**What needs to be done**
Check each line of the listing for the string "picture", count the lines that have it, and answer with that number only.

**Data shown**
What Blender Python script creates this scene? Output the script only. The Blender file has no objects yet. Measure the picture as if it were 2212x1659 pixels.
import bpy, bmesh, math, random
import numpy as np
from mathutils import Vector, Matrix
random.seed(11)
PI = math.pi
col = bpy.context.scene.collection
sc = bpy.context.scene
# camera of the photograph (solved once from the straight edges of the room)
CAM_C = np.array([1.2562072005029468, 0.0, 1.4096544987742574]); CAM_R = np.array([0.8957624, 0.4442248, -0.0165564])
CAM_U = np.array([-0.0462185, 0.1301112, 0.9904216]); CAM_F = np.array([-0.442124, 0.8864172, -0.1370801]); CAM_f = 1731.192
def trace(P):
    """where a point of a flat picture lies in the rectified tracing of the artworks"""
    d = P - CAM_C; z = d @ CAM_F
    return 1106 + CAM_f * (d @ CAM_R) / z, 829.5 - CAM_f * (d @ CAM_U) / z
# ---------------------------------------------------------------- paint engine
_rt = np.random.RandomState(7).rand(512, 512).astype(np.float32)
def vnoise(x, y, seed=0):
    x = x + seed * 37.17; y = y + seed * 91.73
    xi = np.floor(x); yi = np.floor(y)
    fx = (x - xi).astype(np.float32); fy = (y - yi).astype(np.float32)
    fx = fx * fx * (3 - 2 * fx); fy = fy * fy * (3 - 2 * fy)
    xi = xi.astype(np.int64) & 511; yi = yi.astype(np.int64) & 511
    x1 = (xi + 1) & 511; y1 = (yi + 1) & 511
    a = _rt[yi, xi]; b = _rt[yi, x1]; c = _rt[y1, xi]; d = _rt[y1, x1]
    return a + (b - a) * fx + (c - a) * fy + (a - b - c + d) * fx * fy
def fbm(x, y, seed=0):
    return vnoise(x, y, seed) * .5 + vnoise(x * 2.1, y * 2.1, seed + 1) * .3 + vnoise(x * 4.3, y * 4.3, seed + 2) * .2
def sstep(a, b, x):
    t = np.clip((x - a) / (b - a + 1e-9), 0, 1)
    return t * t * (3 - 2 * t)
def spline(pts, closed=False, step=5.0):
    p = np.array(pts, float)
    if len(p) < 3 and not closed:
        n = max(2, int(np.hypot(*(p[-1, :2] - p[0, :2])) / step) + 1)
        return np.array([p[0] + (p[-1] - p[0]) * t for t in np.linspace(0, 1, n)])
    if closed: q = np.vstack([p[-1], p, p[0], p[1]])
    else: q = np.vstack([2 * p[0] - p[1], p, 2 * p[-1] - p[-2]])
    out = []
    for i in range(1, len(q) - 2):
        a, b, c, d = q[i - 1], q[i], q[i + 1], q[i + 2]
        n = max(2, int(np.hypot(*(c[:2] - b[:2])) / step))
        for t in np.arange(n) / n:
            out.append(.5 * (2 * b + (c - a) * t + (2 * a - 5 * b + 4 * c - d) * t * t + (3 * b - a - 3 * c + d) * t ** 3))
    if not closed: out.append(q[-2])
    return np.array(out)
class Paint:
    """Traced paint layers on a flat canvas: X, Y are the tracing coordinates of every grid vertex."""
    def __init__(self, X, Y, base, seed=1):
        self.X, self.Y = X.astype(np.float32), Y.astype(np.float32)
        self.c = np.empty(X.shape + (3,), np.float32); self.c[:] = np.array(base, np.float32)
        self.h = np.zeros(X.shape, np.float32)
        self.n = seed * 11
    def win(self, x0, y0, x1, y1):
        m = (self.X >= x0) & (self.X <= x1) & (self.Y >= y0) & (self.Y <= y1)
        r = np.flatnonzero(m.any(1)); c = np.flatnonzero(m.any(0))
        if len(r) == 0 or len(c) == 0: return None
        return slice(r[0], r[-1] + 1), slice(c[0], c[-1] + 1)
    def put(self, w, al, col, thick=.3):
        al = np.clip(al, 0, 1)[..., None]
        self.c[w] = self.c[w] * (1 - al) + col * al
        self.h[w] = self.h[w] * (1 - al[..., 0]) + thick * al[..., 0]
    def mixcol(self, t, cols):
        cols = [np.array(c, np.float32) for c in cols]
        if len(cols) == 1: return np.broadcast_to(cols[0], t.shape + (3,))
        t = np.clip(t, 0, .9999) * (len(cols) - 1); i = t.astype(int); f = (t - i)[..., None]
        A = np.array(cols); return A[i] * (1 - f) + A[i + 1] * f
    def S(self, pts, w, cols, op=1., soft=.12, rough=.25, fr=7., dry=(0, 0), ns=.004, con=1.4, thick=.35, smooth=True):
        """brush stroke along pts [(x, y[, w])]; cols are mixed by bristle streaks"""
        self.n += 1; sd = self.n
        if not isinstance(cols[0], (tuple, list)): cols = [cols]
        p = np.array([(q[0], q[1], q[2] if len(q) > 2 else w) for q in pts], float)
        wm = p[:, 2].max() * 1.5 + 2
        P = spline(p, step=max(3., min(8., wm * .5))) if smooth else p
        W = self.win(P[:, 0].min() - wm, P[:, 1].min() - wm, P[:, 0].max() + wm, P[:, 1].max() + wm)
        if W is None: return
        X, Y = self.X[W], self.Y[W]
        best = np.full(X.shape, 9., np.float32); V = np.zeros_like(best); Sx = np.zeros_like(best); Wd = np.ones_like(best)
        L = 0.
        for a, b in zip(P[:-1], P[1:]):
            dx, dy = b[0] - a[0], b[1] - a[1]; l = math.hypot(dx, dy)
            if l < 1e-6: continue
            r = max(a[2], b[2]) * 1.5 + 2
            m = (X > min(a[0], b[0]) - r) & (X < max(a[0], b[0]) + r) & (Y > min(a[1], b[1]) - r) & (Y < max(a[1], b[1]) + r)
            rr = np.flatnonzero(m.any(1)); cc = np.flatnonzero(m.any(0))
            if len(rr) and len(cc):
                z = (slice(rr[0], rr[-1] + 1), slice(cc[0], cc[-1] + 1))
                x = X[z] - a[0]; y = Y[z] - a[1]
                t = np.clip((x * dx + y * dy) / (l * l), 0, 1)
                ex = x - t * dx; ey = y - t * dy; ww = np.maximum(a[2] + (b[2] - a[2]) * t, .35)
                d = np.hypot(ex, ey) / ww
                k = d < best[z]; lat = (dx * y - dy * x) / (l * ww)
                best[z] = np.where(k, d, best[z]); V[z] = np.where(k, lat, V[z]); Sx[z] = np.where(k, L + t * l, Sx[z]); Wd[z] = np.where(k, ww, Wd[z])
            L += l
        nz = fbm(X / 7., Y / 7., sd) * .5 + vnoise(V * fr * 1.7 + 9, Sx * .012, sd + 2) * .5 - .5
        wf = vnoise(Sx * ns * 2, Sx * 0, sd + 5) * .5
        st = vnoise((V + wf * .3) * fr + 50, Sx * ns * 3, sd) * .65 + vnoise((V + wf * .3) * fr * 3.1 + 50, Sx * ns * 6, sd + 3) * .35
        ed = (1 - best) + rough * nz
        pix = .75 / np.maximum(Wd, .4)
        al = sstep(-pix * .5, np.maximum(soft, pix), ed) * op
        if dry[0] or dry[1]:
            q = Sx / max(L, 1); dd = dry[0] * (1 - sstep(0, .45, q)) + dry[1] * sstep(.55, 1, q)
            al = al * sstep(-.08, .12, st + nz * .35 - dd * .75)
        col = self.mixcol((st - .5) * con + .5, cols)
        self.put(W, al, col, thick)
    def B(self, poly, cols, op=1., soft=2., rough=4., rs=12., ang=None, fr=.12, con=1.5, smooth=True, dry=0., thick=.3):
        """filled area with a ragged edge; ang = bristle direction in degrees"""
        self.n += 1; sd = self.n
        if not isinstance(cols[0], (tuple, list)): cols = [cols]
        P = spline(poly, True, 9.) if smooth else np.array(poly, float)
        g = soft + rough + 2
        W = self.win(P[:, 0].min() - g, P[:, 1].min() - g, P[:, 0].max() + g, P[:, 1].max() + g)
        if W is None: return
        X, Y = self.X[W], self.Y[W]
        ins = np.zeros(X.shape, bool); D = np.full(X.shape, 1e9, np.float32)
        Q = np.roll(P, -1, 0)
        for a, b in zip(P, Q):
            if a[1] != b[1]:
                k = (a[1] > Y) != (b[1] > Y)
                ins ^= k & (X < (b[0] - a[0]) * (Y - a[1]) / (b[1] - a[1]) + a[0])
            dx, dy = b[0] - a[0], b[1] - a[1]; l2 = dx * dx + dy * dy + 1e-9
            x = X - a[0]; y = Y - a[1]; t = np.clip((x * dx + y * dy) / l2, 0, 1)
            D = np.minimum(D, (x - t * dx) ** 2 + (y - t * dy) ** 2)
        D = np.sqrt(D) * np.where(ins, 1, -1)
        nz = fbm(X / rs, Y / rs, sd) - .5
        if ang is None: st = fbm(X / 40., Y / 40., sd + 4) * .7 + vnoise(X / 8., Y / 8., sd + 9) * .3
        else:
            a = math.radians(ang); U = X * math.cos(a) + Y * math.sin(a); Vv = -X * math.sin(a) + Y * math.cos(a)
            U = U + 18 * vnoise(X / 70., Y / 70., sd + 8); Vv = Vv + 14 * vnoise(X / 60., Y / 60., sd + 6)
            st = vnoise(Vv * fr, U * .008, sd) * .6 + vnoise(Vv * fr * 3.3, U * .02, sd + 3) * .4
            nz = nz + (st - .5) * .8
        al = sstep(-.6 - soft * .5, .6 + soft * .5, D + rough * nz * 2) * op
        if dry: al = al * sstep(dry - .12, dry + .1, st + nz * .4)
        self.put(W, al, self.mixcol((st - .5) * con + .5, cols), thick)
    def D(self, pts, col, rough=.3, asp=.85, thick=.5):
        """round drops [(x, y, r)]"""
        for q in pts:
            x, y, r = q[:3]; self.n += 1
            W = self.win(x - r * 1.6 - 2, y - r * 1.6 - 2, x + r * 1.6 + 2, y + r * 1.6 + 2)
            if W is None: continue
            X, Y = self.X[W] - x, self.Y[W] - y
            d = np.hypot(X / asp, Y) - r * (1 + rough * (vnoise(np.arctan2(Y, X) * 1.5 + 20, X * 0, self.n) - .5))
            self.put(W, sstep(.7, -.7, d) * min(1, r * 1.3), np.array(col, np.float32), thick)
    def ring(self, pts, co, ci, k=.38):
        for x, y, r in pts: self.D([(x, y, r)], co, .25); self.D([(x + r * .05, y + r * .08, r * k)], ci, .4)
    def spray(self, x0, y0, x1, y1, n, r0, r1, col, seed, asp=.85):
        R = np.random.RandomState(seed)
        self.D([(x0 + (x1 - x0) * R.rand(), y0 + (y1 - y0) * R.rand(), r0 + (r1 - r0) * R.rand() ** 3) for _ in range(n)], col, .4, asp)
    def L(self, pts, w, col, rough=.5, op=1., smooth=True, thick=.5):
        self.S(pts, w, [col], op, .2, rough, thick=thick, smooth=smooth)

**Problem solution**
2